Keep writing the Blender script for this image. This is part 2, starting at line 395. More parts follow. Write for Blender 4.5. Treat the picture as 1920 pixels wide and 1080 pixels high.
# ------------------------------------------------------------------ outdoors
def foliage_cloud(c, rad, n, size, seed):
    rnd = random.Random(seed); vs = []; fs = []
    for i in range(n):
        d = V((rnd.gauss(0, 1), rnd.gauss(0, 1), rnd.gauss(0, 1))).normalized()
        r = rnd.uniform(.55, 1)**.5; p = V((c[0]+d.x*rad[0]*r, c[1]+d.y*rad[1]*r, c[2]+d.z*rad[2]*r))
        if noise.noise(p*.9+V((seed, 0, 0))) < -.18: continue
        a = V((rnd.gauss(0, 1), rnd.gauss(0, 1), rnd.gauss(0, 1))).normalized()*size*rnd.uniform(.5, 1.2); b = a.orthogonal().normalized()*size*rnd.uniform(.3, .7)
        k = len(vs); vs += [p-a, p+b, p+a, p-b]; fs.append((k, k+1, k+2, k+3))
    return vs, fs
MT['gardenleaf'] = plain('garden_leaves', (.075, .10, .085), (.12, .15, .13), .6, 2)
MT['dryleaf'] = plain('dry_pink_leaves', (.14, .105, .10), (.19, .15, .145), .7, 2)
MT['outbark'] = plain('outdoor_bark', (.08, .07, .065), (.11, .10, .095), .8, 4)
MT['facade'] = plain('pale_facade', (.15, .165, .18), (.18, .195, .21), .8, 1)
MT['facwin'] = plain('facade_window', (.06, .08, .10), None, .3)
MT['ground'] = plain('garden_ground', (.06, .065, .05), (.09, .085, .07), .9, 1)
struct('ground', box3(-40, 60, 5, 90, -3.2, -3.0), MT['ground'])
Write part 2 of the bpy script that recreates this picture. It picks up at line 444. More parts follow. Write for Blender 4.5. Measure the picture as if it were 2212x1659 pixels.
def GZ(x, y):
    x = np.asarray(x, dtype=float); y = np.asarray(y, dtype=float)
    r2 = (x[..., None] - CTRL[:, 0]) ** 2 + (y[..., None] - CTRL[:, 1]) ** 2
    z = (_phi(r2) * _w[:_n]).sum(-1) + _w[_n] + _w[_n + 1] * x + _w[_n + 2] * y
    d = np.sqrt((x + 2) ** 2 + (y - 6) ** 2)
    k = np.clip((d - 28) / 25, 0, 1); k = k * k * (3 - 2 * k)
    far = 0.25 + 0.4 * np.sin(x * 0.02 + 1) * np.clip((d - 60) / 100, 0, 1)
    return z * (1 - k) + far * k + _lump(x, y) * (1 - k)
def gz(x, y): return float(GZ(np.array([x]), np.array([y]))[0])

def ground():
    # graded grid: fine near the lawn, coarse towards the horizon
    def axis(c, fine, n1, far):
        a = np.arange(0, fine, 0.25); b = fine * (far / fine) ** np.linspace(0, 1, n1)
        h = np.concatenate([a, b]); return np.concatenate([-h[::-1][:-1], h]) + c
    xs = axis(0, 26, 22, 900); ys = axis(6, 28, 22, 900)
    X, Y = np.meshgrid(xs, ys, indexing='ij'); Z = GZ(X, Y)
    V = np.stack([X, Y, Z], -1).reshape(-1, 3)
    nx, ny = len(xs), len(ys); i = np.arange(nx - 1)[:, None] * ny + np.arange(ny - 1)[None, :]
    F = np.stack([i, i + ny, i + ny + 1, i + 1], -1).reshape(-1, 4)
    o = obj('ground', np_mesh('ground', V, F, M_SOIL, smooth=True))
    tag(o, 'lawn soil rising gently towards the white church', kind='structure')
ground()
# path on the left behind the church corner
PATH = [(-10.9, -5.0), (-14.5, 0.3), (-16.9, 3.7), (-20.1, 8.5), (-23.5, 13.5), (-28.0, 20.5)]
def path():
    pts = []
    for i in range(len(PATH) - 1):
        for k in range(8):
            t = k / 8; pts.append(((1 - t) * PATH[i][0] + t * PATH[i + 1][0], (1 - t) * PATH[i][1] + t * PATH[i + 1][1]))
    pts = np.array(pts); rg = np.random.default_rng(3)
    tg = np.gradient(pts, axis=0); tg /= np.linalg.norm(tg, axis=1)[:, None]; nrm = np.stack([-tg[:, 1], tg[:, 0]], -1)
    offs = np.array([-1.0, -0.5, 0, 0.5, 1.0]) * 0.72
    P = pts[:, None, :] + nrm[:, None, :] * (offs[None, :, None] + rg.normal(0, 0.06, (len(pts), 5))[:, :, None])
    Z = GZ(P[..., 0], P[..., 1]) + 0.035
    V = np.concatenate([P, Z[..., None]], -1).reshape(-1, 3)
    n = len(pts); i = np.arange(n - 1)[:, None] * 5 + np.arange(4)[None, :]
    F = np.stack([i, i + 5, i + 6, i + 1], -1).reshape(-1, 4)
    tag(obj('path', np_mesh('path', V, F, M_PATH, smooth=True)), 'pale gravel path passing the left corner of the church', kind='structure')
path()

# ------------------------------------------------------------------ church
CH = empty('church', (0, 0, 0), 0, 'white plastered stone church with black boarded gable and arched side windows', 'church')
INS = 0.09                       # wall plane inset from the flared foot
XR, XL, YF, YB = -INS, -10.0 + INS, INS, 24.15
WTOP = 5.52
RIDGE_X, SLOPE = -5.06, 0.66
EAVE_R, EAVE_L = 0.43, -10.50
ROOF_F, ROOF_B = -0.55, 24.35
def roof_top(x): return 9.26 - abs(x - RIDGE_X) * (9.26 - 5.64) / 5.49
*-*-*
__Goal__
Extract each entry in full and write it down exactly.

__Exercise solution__
Keep writing the Blender script for this image. This is part 2, starting at line 395. More parts follow. Write for Blender 4.5. Treat the picture as 1920 pixels wide and 1080 pixels high.
# ------------------------------------------------------------------ outdoors
def foliage_cloud(c, rad, n, size, seed):
    rnd = random.Random(seed); vs = []; fs = []
    for i in range(n):
        d = V((rnd.gauss(0, 1), rnd.gauss(0, 1), rnd.gauss(0, 1))).normalized()
        r = rnd.uniform(.55, 1)**.5; p = V((c[0]+d.x*rad[0]*r, c[1]+d.y*rad[1]*r, c[2]+d.z*rad[2]*r))
        if noise.noise(p*.9+V((seed, 0, 0))) < -.18: continue
        a = V((rnd.gauss(0, 1), rnd.gauss(0, 1), rnd.gauss(0, 1))).normalized()*size*rnd.uniform(.5, 1.2); b = a.orthogonal().normalized()*size*rnd.uniform(.3, .7)
        k = len(vs); vs += [p-a, p+b, p+a, p-b]; fs.append((k, k+1, k+2, k+3))
    return vs, fs
MT['gardenleaf'] = plain('garden_leaves', (.075, .10, .085), (.12, .15, .13), .6, 2)
MT['dryleaf'] = plain('dry_pink_leaves', (.14, .105, .10), (.19, .15, .145), .7, 2)
MT['outbark'] = plain('outdoor_bark', (.08, .07, .065), (.11, .10, .095), .8, 4)
MT['facade'] = plain('pale_facade', (.15, .165, .18), (.18, .195, .21), .8, 1)
MT['facwin'] = plain('facade_window', (.06, .08, .10), None, .3)
MT['ground'] = plain('garden_ground', (.06, .065, .05), (.09, .085, .07), .9, 1)
struct('ground', box3(-40, 60, 5, 90, -3.2, -3.0), MT['ground'])
Write part 2 of the bpy script that recreates this picture. It picks up at line 444. More parts follow. Write for Blender 4.5. Measure the picture as if it were 2212x1659 pixels.
def GZ(x, y):
    x = np.asarray(x, dtype=float); y = np.asarray(y, dtype=float)
    r2 = (x[..., None] - CTRL[:, 0]) ** 2 + (y[..., None] - CTRL[:, 1]) ** 2
    z = (_phi(r2) * _w[:_n]).sum(-1) + _w[_n] + _w[_n + 1] * x + _w[_n + 2] * y
    d = np.sqrt((x + 2) ** 2 + (y - 6) ** 2)
    k = np.clip((d - 28) / 25, 0, 1); k = k * k * (3 - 2 * k)
    far = 0.25 + 0.4 * np.sin(x * 0.02 + 1) * np.clip((d - 60) / 100, 0, 1)
    return z * (1 - k) + far * k + _lump(x, y) * (1 - k)
def gz(x, y): return float(GZ(np.array([x]), np.array([y]))[0])

def ground():
    # graded grid: fine near the lawn, coarse towards the horizon
    def axis(c, fine, n1, far):
        a = np.arange(0, fine, 0.25); b = fine * (far / fine) ** np.linspace(0, 1, n1)
        h = np.concatenate([a, b]); return np.concatenate([-h[::-1][:-1], h]) + c
    xs = axis(0, 26, 22, 900); ys = axis(6, 28, 22, 900)
    X, Y = np.meshgrid(xs, ys, indexing='ij'); Z = GZ(X, Y)
    V = np.stack([X, Y, Z], -1).reshape(-1, 3)
    nx, ny = len(xs), len(ys); i = np.arange(nx - 1)[:, None] * ny + np.arange(ny - 1)[None, :]
    F = np.stack([i, i + ny, i + ny + 1, i + 1], -1).reshape(-1, 4)
    o = obj('ground', np_mesh('ground', V, F, M_SOIL, smooth=True))
    tag(o, 'lawn soil rising gently towards the white church', kind='structure')
ground()
# path on the left behind the church corner
PATH = [(-10.9, -5.0), (-14.5, 0.3), (-16.9, 3.7), (-20.1, 8.5), (-23.5, 13.5), (-28.0, 20.5)]
def path():
    pts = []
    for i in range(len(PATH) - 1):
        for k in range(8):
            t = k / 8; pts.append(((1 - t) * PATH[i][0] + t * PATH[i + 1][0], (1 - t) * PATH[i][1] + t * PATH[i + 1][1]))
    pts = np.array(pts); rg = np.random.default_rng(3)
    tg = np.gradient(pts, axis=0); tg /= np.linalg.norm(tg, axis=1)[:, None]; nrm = np.stack([-tg[:, 1], tg[:, 0]], -1)
    offs = np.array([-1.0, -0.5, 0, 0.5, 1.0]) * 0.72
    P = pts[:, None, :] + nrm[:, None, :] * (offs[None, :, None] + rg.normal(0, 0.06, (len(pts), 5))[:, :, None])
    Z = GZ(P[..., 0], P[..., 1]) + 0.035
    V = np.concatenate([P, Z[..., None]], -1).reshape(-1, 3)
    n = len(pts); i = np.arange(n - 1)[:, None] * 5 + np.arange(4)[None, :]
    F = np.stack([i, i + 5, i + 6, i + 1], -1).reshape(-1, 4)
    tag(obj('path', np_mesh('path', V, F, M_PATH, smooth=True)), 'pale gravel path passing the left corner of the church', kind='structure')
path()

# ------------------------------------------------------------------ church
CH = empty('church', (0, 0, 0), 0, 'white plastered stone church with black boarded gable and arched side windows', 'church')
INS = 0.09                       # wall plane inset from the flared foot
XR, XL, YF, YB = -INS, -10.0 + INS, INS, 24.15
WTOP = 5.52
RIDGE_X, SLOPE = -5.06, 0.66
EAVE_R, EAVE_L = 0.43, -10.50
ROOF_F, ROOF_B = -0.55, 24.35
def roof_top(x): return 9.26 - abs(x - RIDGE_X) * (9.26 - 5.64) / 5.49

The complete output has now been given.